There are two teams: aliens and humans. Yet you win on your own within your team.
- If an alien gets 3 of their things guessed, that alien wins.
- At that point, the human that has the most chips (no matter where they came from) is the winner of the game.
This could be adapted to my game by only allowing players to use descriptors sometimes, instead of giving them the actual word for what they need. Maybe each player has a dictionary that grows over time, as they do research and stuff.
THE PROBLEM IS that you need to somehow be able to connect the random words and sentences of a player, to certain themes/words/parts of the board. Otherwise you can never figure out their language.
What We Need (I Think)
- One player who is allowed to speak freely (in the common language of all players)
- One common reference. (Such as cards on the table with symbols/words, or locations on a game board.

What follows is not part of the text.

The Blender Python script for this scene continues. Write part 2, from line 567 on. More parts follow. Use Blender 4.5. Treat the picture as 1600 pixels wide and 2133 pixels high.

Perhaps one phone, from the person who can speak freely, is placed on the table to provide a dynamic game board.)
- Objectives and messages that are varied (so you can’t just guess them), yet can be translated over time if you work hard.
- (All languages descent from each other, so there are commonalities players can use to figure stuff out.)

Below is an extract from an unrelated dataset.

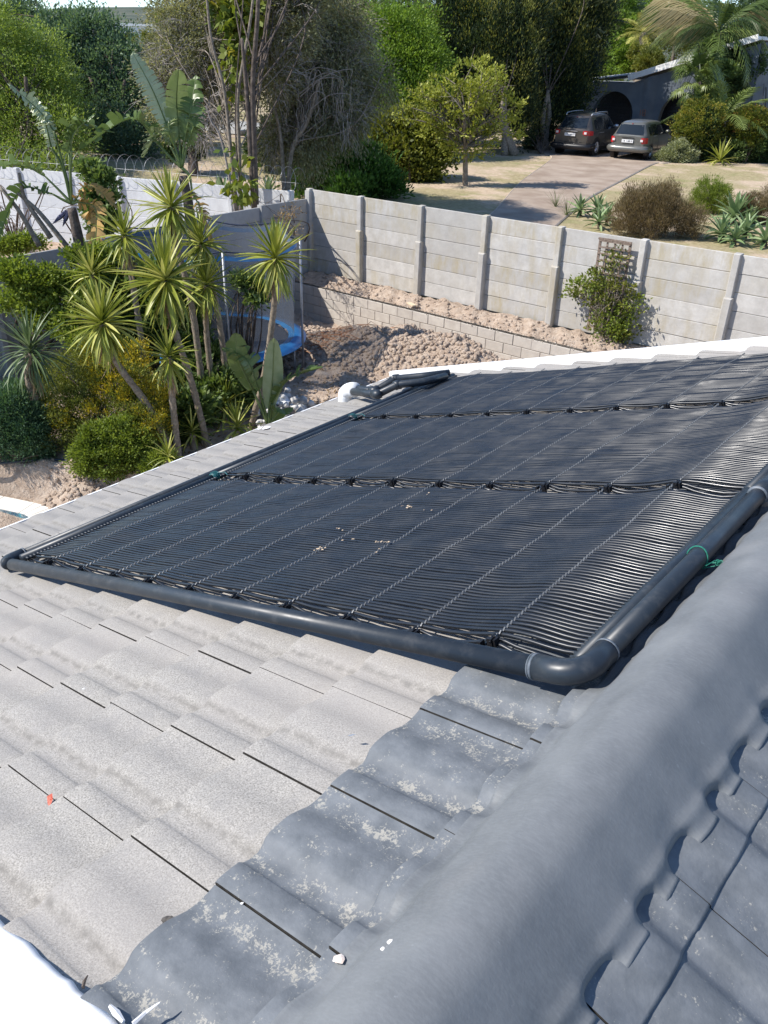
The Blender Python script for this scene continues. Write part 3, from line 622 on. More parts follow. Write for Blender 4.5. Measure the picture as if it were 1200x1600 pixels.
# ------------------------------------------------------------------ foliage tools
def quads(name, P, D, Nn, Ln, Wd, mat, parent, att=None, k=None):
    n = len(P); D = D/(np.linalg.norm(D, axis=1)[:, None]+1e-9); S_ = np.cross(D, Nn); S_ /= np.linalg.norm(S_, axis=1)[:, None]+1e-9
    Ln = np.broadcast_to(Ln, (n,))[:, None]; Wd = np.broadcast_to(Wd, (n,))[:, None]
    V_ = np.stack([P, P+D*Ln*.45+S_*Wd*.5, P+D*Ln, P+D*Ln*.45-S_*Wd*.5], 1).reshape(-1, 3)
    if att is None: att = np.random.default_rng(n).random(n)
    return mk(name, V_, np.arange(4*n).reshape(-1, 4), mat, parent, attr=np.repeat(att, 4))
def unit(r, n): v = r.normal(size=(n, 3)); return v/np.linalg.norm(v, axis=1)[:, None]
def crown(name, blobs, nc, nl, cr, Ln, Wd, mat, parent, seed=0, shell=.55, flat=.7, updir=.3, droop=0., sz=None, hang=0.):
    """leaves in clumps; blobs = (centre, radius or (rx,ry,rz))"""
    r = np.random.default_rng(seed); vol = np.array([np.prod(np.broadcast_to(b[1], 3))**.67 for b in blobs]); vol /= vol.sum(); Ps = []; Ds = []; As = []; cents = []
    for (c, R), q in zip(blobs, vol):
        R = np.broadcast_to(R, 3); m = max(1, int(nc*q)); d = unit(r, m); rad = shell+(1.05-shell)*r.random(m)**.6; rad = rad*np.where(r.random(m) < .16, 1+.38*r.random(m), 1.)
        cc = np.array(c)+d*R*rad[:, None]; cents.append(cc)
        k = np.maximum(3, (nl*(.4+1.2*r.random(m))).astype(int)); ii = np.repeat(np.arange(m), k); s = cr*(.6+.8*r.random(m))
        off = r.normal(size=(len(ii), 3))*s[ii][:, None]*np.array([1, 1, flat])*.55
        if hang: off[:, 2] -= np.abs(r.normal(size=len(ii)))*hang
        Ps.append(cc[ii]+off); dd = d[ii]*.6+off/s[ii][:, None]*.6+unit(r, len(ii))*.7+[0, 0, updir]; dd[:, 2] -= droop; Ds.append(dd)
        As.append(np.clip(.5+.25*(r.random(m)[ii]-.5)*2+.3*(r.random(len(ii))-.5)*2+.12*(off[:, 2]/s[ii]), 0, 1))
    P, D, A = np.vstack(Ps), np.vstack(Ds), np.concatenate(As); n = len(P); N_ = unit(r, n)*.9+[0, 0, .5]
    quads(name, P, D, N_, Ln*(.7+.6*r.random(n)), Wd*(.7+.6*r.random(n)), mat, parent, A)
    return np.vstack(cents)
def limbs(name, base, cents, k, r0, mat, parent, seed=0, n=5, r1=.012, trunk_to=None, sub=0, jit=.15):
    r = np.random.default_rng(seed+99); mb = MB(); pick = cents[r.choice(len(cents), min(k, len(cents)), replace=False)]
    for c in pick:
        f0 = r.random()*.5; s = np.array(base)+(np.array(trunk_to)-base)*f0 if trunk_to is not None else np.array(base)
        m = (s+c)/2+r.normal(size=3)*jit*np.linalg.norm(c-s)*.5; m[2] += .1*np.linalg.norm(c-s)
        pts = curve([s, m, c], 5); mb.tube(pts, np.linspace(r0*.55, r1, len(pts)), n, False)
        for _ in range(sub):
            i = r.integers(len(pts)//2, len(pts)); q = pts[i]+unit(r, 1)[0]*np.linalg.norm(c-s)*.22; mb.tube([pts[i], (pts[i]+q)/2+r.normal(size=3)*.05, q], [r1, r1*.8, r1*.4], 3, False)
    return mb.build(name, mat, parent, smooth=True)
def trunk(name, pts, r0, r1, mat, parent, n=9):
    P = curve(pts, 16 if mat is BARKY else 6); rr_ = np.linspace(r0, r1, len(P))*(1+(.07*np.sin(np.arange(len(P))*2.2)+.05*np.sin(np.arange(len(P))*.9) if mat is BARKY else 0)); return MB().tube(P, rr_, n).build(name, mat, parent, smooth=True)
def bl(L_, d, sz=1.0):                               # crown masses given as (px, py, radius px, extra depth)
    out = []
    for q in L_:
        x, y, r = q[:3]; dd = d+(q[3] if len(q) > 3 else 0); R = r/F*dd; out.append((W(x, y, dd), (R, R*sz, R)))
    return out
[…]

This would allow connecting the words someone says to common objects and goals on the game board.
Perhaps it’s easier if every player has a few bits of information they need to transmit. These are very specific sentences, like “You need to grab a hammer” or “John killed Mary with a spoon” => this would require using personal pronouns, the correct verb tense, etc. of your language
PERHAPS IT’S BEST TO USE DIFFERENT TIERS OF IDEAS:
- “Intergalactic Inventors” => everyone has 1-3 instructions that need to be followed to build the right invention
- “Intergalactic Inspectors” => a specific murder/event has happened, everyone knows a tiny bit and needs to combine that. (For this, you’ll need more different words and verb tenses.)
At the end of each turn, everyone checks their instructions and says “X correct!” ( = how many of their instructions are fulfilled).
This can be 0, of course. You’re also not allowed to say which are correct. (In fact, you’re not allowed to communicate anything in any way, except by speaking your language.)
Only once all are correct, do you win the game.
WAYS OF COMMUNICATION
- Symbols
- Shapes
- Morse code-like structures
- Actual language
- Gestures and movements
- Position (placing or arranging yourself, others or pawns in a certain way)
Sources
About alien intelligence and communication: https://web.media.mit.edu/~minsky/papers/AlienIntelligence.html
About the necessities/complexities of inventing a language: https://www.vulgarlang.com/
The game “First Contact” is more reminiscent of Codenames.